His greatest strength as a leader in New York city was that he didn’t care what the New York Times thought. Ever. He didn’t compromise to gain political favor (much more often than not anyway) in the end, this left him with no base locally or nationally.
He also has a terrible tendency (fed by his ego no doubt) to completely mishandle his desire to be a king maker (Endorsing Cuomo over pataki, not running against Hillary) always holding his support and funds till the worst possible moment, by which it was usually too late and poorly timed. This is not the sign of a bad leader, it’s the sign of a poor politician.

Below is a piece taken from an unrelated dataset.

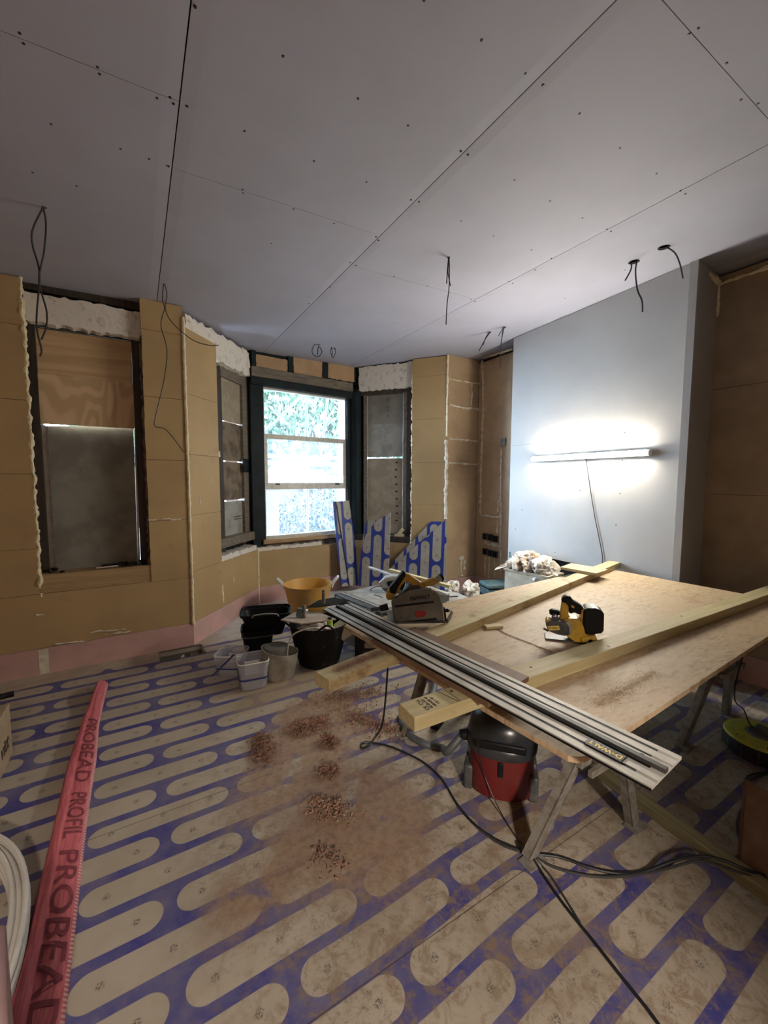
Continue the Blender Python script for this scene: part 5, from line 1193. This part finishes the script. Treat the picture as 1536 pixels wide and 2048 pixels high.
# hawk / float
hw = [(-.17, -.15), (.155, -.11), (.20, .14), (-.12, .12)]
intr('plasterers_float', 'square plasterer\'s board with an upright handle resting on top of the black trug', 'plastering tool',
     [('plate', MB().prism([(-.20, -.05), (-.035, -.165), (.235, -.10), (.10, .10), (-.10, .12)], .0, .010, 2), 'bare_board', .002, False),
      ('handle', MB().tube([(-.02, -.03, .010), (-.02, -.03, .03), (-.018, -.03, .10), (-.018, -.03, .115)], [.020, .0165, .0175, .012], 16), 'greywood', 0, True)], 0, (-.10, -.01, .385))
intr('hand_trowel', 'dark broad trowel with an upright wooden handle behind the plasterer\'s board', 'trowel',
     [('blade', MB().prism([(-.12, -.03), (-.02, .05), (.10, .05), (.24, -.04), (.14, -.07), (-.02, -.06)], .0, .006, 2, Matrix.Rotation(R(-8), 4, 'Y') @ Matrix.Rotation(R(14), 4, 'X')), 'void', .001, False),
      ('handle', MB().tube([(.02, -.02, .0), (.02, -.02, .04), (.022, -.02, .11), (.022, -.02, .12)], [.014, .015, .016, .011], 14), 'greywood', 0, True)], 0, (.02, .11, .46))
intr('gun_handle_tool', 'small green and dark metal tool standing left of the board handle', 'tool',
     [('head', MB().box(-.03, .03, -.02, .02, .0, .07, Matrix.Rotation(R(12), 4, 'Y')), 'teal', .008, False), ('jaw', MB().box(.02, .07, -.015, .015, .03, .055), 'steel_bright', .004, False)], 0, (-.155, -.03, .40))
intr('spray_can', 'lime green capped cylinder sticking up in the black trug', 'can',
     [('can', MB().tube([(0, 0, 0), (0, 0, .20)], .024, 20), 'lime', 0, True), ('cap', MB().tube([(0, 0, .2), (0, 0, .215)], .018, 18), 'black', 0, True)], 0, (.085, -.10, .19))
intr('tape_roll', 'broad pale roll leaning inside the right side of the black trug', 'roll',
     [('roll', MB().lathe([(.035, -.05), (.078, -.05), (.080, 0), (.078, .05), (.035, .05), (.034, 0)], (0, 0, .06), 32, mt=Matrix.Rotation(R(58), 4, 'Y')), 'cream', 0, True)], 0, (.15, -.04, .25))
q = MB(); k = 0
crp = MB()
def crumple(c, rad, seed, sub=3, amp=.45, sc=(1, 1, 1), q=None):
    bm = bmesh.new(); bmesh.ops.create_icosphere(bm, subdivisions=sub, radius=1.0)
    vs_ = []
    for v in bm.verts:
        p = v.co.copy(); s0 = seed*7.3
        n1_ = noise.noise(p*1.7+Vector((s0, 0, 0))); n2_ = abs(noise.noise(p*3.6+Vector((0, s0, 0)))); n3_ = abs(noise.noise(p*8.0+Vector((0, 0, s0))))
        k_ = 1+amp*(n1_*.9-n2_*.9-n3_*.22+.25)
        vs_.append(Vector(c)+Vector((p.x*sc[0], p.y*sc[1], p.z*sc[2]))*rad*k_)
    fs_ = [[v.index for v in f.verts] for f in bm.faces]; bm.free()
    q = q or MB(); q.add(vs_, fs_); return q
intr('crumpled_sheeting', 'pale crumpled sheeting stuffed in the front of the black trug', 'sheeting',
     [('sheeting', crumple((0, 0, 0), .09, 4, 4, .6, (1.5, .9, .6)), 'bag', 0, True)], 0, (-.02, -.10, .315))
wp = [TM @ Vector(p) for p in ((-.02, -.19, .36), (-.10, -.22, .365), (-.20, -.25, .33), (-.235, -.27, .22), (-.225, -.28, .12))]
tag(MB().tube(sm(wp), .0062, 8).build('grey_hose_end', 'mid_grey', smooth=True), 'thin pale grey tube curving over the front of the black trug into the beige tub', 'tube')
# orange trug
ox, oy = 1.60, 4.30
ot = thing('orange_trug', (ox, oy, 0), face_rot((ox, oy)), 'round orange trug with two white handles in front of the bay wall', 'trug')
lsub(ot, shell([(.185, 0), (.20, .02), (.235, .20), (.262, .335), (.268, .345)], .006, n=48), 'trug_body', 'orange', smooth=True)
for sx in (-1, 1):
    lsub(ot, MB().tube(sm([(sx*.262, -.055, .30), (sx*.275, -.05, .34), (sx*.325, -.03, .400), (sx*.335, .0, .408), (sx*.325, .03, .400), (sx*.275, .05, .34), (sx*.262, .055, .30)]), .011, 8), 'handle', 'white', smooth=True)
# dark box with tape under the rail
tbx = thing('dark_tool_case', (1.70, 2.90, 0), face_rot((1.70, 2.90)), 'dark dusty case wrapped in pale tape on the floor behind the far timber', 'case')
lsub(tbx, MB().box(-.20, .20, -.11, .11, 0, .29), 'case_body', 'black_dusty', .012)
lsub(tbx, MB().box(-.12, .205, -.1125, -.10, .13, .175), 'tape_band', 'canvas', .001)
lsub(tbx, MB().box(-.10, .06, -.114, -.10, .18, .27), 'olive_label', 'osb_old', .003)
lsub(tbx, MB().box(-.205, .205, -.115, .115, .291, .312), 'case_lid', 'black', .008)

# ================================================================== TABLE SAW AND THINGS BEHIND IT
def at_px(x, y, z): return G(x, y, z)
ZS = .34
c_ = [at_px(672, 1186, ZS), at_px(768, 1176, ZS), at_px(800, 1212, ZS), at_px(722, 1232, ZS)]
c0, c1_, c3 = at_px(668, 1187, ZS), at_px(742, 1172, ZS), at_px(728, 1232, ZS)
sa_ = thing('table_saw', ((c0.x+c1_.x)/2, (c0.y+c3.y)/2, 0), 0, 'grey folding table saw with a flat dusty top standing behind the black trug', 'table saw')
ex = (c1_-c0); ex.z = 0; ex = ex.normalized(); ey = Vector((ex.y, -ex.x, 0))
TSM = Matrix((ex, -ey, Vector((0, 0, 1)))).transposed().to_4x4(); TSM = Matrix.Translation((c0.x, c0.y, 0)) @ TSM
W_, D_ = .62, (c3-c0).dot(ey)
D_ = max(.55, min(D_, .75))
q = MB().box(0, W_, -D_, 0, ZS-.10, ZS, TSM); body = q.build('saw_body', 'dark_grey', sa_, bevel=.012)
MB().box(.06, W_-.03, -D_+.03, -.03, ZS, ZS+.006, TSM).build('top_plate', 'saw_top', sa_, bevel=.002)
for xx in (.09, W_-.10): MB().box(xx, xx+.018, -D_+.04, -.04, ZS+.006, ZS+.010, TSM).build('mitre_slot', 'steel', sa_, bevel=.001)
MB().box(.20, .38, -D_*.62, -D_*.42, ZS+.005, ZS+.008, TSM).build('throat_plate', 'cement_light', sa_, bevel=.001)
MB().box(.27, .285, -D_*.60, -D_*.42, ZS+.008, ZS+.0095, TSM).build('blade_slot', 'black', sa_)
MB().box(.03, W_-.06, -D_+.02, -.05, .03, ZS-.11, TSM).build('saw_base', 'dark_grey', sa_, bevel=.02)
for xx in (.02, W_-.05):
    for yy in (-D_+.02, -.06): MB().box(xx, xx+.035, yy, yy+.035, 0, ZS-.09, TSM).build('leg', 'dark_grey', sa_, bevel=.004)
MB().box(-.035, .0, -D_+.05, -.05, ZS-.045, ZS-.015, TSM).build('fence_rail', 'dark_grey', sa_, bevel=.004)
for i in range(2):
    tag(MB().box(-.11-.03*i, -.045, -D_+.02, -.10, .13+.045*i, .17+.045*i, TSM).build('timber_strip', 'sill', bevel=.002), ('lower' if i == 0 else 'upper')+' pale timber strip stacked against the left side of the table saw', 'timber')
    for_ = None
tag(MB().box(-.15, -.04, -D_+.0, -.08, 0, .129, TSM).build('packing_block', 'greywood', bevel=.004), 'grey timber block carrying the strips on the left side of the table saw', 'wood block')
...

At rare moments I have seen the kind of passion and brilliance that can inspire and gain the support of those that might otherwise disagree with him. It was hardly ever visible in this campaign.
The political side is his weakness, and as much as Conservatives and Republicans like to think of themselves above that sort of thing... as we can see with our crop of candidates substance matters for very little.
As a New Yorker, is there any truth to what they say about Rudy and Bernie?
Not just the NYT, he doesn't care what anybody thinks. Evidence of his arrogant self-absorption.......he wants it HIS way. Wants to do what suits him, and have everyone sit back and say nothing.
He baited and demeaned conservatives---arrogantly said "so don't vote for me"----when so/cals sounded the alarm at his religious cleansing of the Repub party, his kicking so/cals to the curb.
His flop as a candidate was predictable----and exactly what he deserves.